In 1815, the combined forces of Britain and Prussia defeated Napoleon’s army at the Battle of Waterloo. It was, said the Duke of Wellington, a damn close run thing. But even before the dust had settled on the battlefield, a carrier pigeon belonging to the House of Rothschild was on its way across the Channel to London. Nathan Rothschild, informed ahead of other traders that the country was not to be over-run by the French, consequently made a killing by buying British government bonds.
Little of this legend is true but there are elements that are accurate. There was a battle at Waterloo, which ended Napoleon’s career. Wellington did not say it was a damn close run thing but there is evidence he thought so. The Rothschilds used carrier pigeons but that was not how they learnt the battle’s outcome. Rothschild did have early knowledge of the outcome, and may have used it to advantage, but that knowledge was not the source of the house of Rothschild’s fabled wealth. It did, however, earn a great deal, helping governments of all complexions to fund the Napoleonic wars.

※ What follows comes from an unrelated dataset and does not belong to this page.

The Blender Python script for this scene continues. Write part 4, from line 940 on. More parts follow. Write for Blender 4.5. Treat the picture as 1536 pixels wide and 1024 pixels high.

Financial markets have moved beyond carrier pigeons. The great financial centres of New York and Chicago are 700 miles apart. Fibreoptic cables transmit data between them in about seven milliseconds. But that is a long time in the life of a high-frequency trader, so Spread Networks has spent an estimated $300m building a fibreoptic link through the Appalachians. The shorter cable reduces the time taken to send data by about a millisecond.